La reciente novela histórica de Gonzalo España (‘Odios Fríos’, Grijalbo, 2016) traza un retrato fiel, pero sin contemplaciones de una de las figuras más importantes de nuestra historia política de finales del Siglo XIX y comienzos del siglo XX: Miguel Antonio Caro.
Caro, un bogotano de rancios perfiles, fue uno de los personajes polifacéticos más notables que tuvo nuestro turbulento siglo XIX. Humanista en todo el sentido de la palabra, latinista de alto fuste (escribió junto con don Rufino José Cuervo la primera gramática latina que se publicó en Colombia); jurista rotundo: fue el redactor principal de la Constitución de 1886.
Creador de la Regeneración que le dio un vuelco político innegable y renovador, con el aporte del conservatismo, a la amodorrada política del Siglo XIX bajo el liderazgo de Rafael Núñez. Jefe conservador y periodista político aguerrido ocupó la primera magistratura del país durante una de las frecuentes ausencias del señor Núñez.
Y fue, por último, uno de los economistas más notables que tuvo el país. Sin salir nunca de la Sabana de Bogotá vivía al tanto de las más importantes novedades económicas que por aquella época escribían en inglés, en francés y en italiano los grandes escritores de la época; fue el padre de las fórmulas marmóreas de carácter económico de la Constitución del 86.
Su célebre polémica con don Miguel Samper sobre el significado del curso forzoso de nuestra moneda, su defensa del Banco Nacional y del crédito público y sobre el intervencionismo del Estado en la vida económica, permanece aún hoy como una de las mejores piezas del pensamiento de nuestra historia económica.
Solo tuvo un defecto mayúsculo: su intolerancia y su dogmatismo. Como bien lo describe en su magnífica novela Gonzalo España, arrinconó sin piedad y obtusamente a los jefes del radicalismo a quienes encarceló y expulsó del país. A quienes les cerró sus imprentas y todos los espacios de convivencia. Hizo imposible la concordia nacional.

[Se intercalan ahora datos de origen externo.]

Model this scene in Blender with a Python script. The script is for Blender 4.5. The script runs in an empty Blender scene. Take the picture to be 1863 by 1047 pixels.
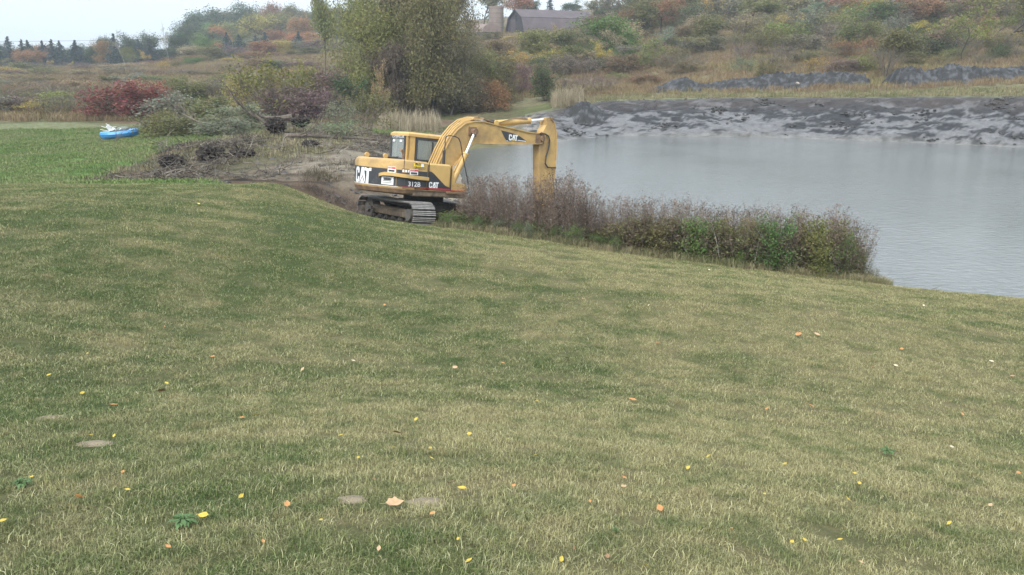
import bpy, bmesh, math, random
import numpy as np
from mathutils import Vector, Matrix, noise, Euler
random.seed(7); RNG = np.random.default_rng(7)
PI = math.pi
S = bpy.context.scene
# ------------------------------------------------------------------ camera, sky, sun
CZ = 6.0; FPX = 1462.0; PITCH = math.radians(15.8)
cd = bpy.data.cameras.new('camera'); cam = bpy.data.objects.new('camera', cd); S.collection.objects.link(cam)
cam.location = (0, 0, CZ); cam.rotation_euler = (PI/2 - PITCH, 0, 0)
cd.sensor_width = 36.0; cd.lens = 36.0*FPX/1863.0; cd.clip_start = 0.1; cd.clip_end = 3000
S.camera = cam
SUN_EL, SUN_AZ = math.radians(48), math.radians(205)      # azimuth clockwise from +Y
w = bpy.data.worlds.new('World'); S.world = w; w.use_nodes = True
nt = w.node_tree; nt.nodes.clear()
sky = nt.nodes.new('ShaderNodeTexSky'); sky.sky_type = 'NISHITA'; sky.sun_disc = False
sky.sun_elevation = SUN_EL; sky.sun_rotation = SUN_AZ; sky.dust_density = 3.0
hs = nt.nodes.new('ShaderNodeHueSaturation'); hs.inputs['Saturation'].default_value = 0.45
mx = nt.nodes.new('ShaderNodeMix'); mx.data_type = 'RGBA'; mx.inputs[0].default_value = 0.78
tc = nt.nodes.new('ShaderNodeTexCoord'); cn = nt.nodes.new('ShaderNodeTexNoise'); cn.inputs['Scale'].default_value = 1.6; cn.inputs['Detail'].default_value = 5
cr = nt.nodes.new('ShaderNodeValToRGB'); cr.color_ramp.elements[0].position = .35; cr.color_ramp.elements[1].position = .7
cr.color_ramp.elements[0].color = (.74, .88, 1.0, 1); cr.color_ramp.elements[1].color = (.90, .965, 1.0, 1)
sc_ = nt.nodes.new('ShaderNodeVectorMath'); sc_.operation = 'SCALE'
sx_ = nt.nodes.new('ShaderNodeSeparateXYZ'); nt.links.new(tc.outputs['Generated'], sx_.inputs[0])      # overcast sky: brighter overhead than at the horizon
mr_ = nt.nodes.new('ShaderNodeMapRange'); mr_.inputs['From Min'].default_value = 0.0; mr_.inputs['From Max'].default_value = 0.8; mr_.inputs['To Min'].default_value = 5.7; mr_.inputs['To Max'].default_value = 8.6
nt.links.new(sx_.outputs[2], mr_.inputs[0]); nt.links.new(mr_.outputs[0], sc_.inputs['Scale'])
mp = nt.nodes.new('ShaderNodeMapping'); mp.inputs['Scale'].default_value = (1, 1, 3.5)
bg = nt.nodes.new('ShaderNodeBackground'); bg.inputs['Strength'].default_value = 0.1
wo = nt.nodes.new('ShaderNodeOutputWorld'); L = nt.links.new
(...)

Y sembró así la semilla de la que sería quizás la guerra más sangrienta y terrible que ha vivido Colombia: la Guerra de los Mil Días.
El proceso de paz que siguió a la devastadora Guerra de los Mil Días está marcado por el contraste de la personalidad de dos figuras preeminentes de nuestra historia política. La una, la del bogotano M.A. Caro con su inteligencia, pero también con su intolerancia habitual, que conservó hasta el final de sus días, cuando ocupó, ya siendo expresidente, un escaño en el Senado de la República, al comenzar el siglo XX.
La otra, la del gallardo general antioqueño que comprendió con clarividencia y generosidad que había llegado el momento de cerrar heridas y construir el posconflicto luego de la terrible Guerra de los Mil Días: Rafael Uribe Uribe. Que entendió que había llegado el momento de buscar la convivencia entre los colombianos; que así se lo dijo con valor a su propio partido y que quizás por ello cayó asesinado cobardemente en las gradas del Capitolio Nacional.
En una evocadora exposición que dedicó recientemente a su memoria la Universidad del Rosario, de la que era colegial, se rescató una significativa frase del general Uribe Uribe cuando terminaba la Guerra de los Mil Días. “Ahora, dijo, ha llegado el momento de que nos despidamos como soldados y nos saludemos como ciudadanos”.
Es paradójico constatar cómo ciento diez años después, el péndulo de la historia cambia la geografía de los protagonistas: ahora quien encarna la obstinación de la paz y la persistencia por alcanzar la convivencia pacífica entre los colombianos es un bogotano; y quien simboliza la obstinación recalcitrante para entender que ha llegado el momento de construir la paz es un antioqueño.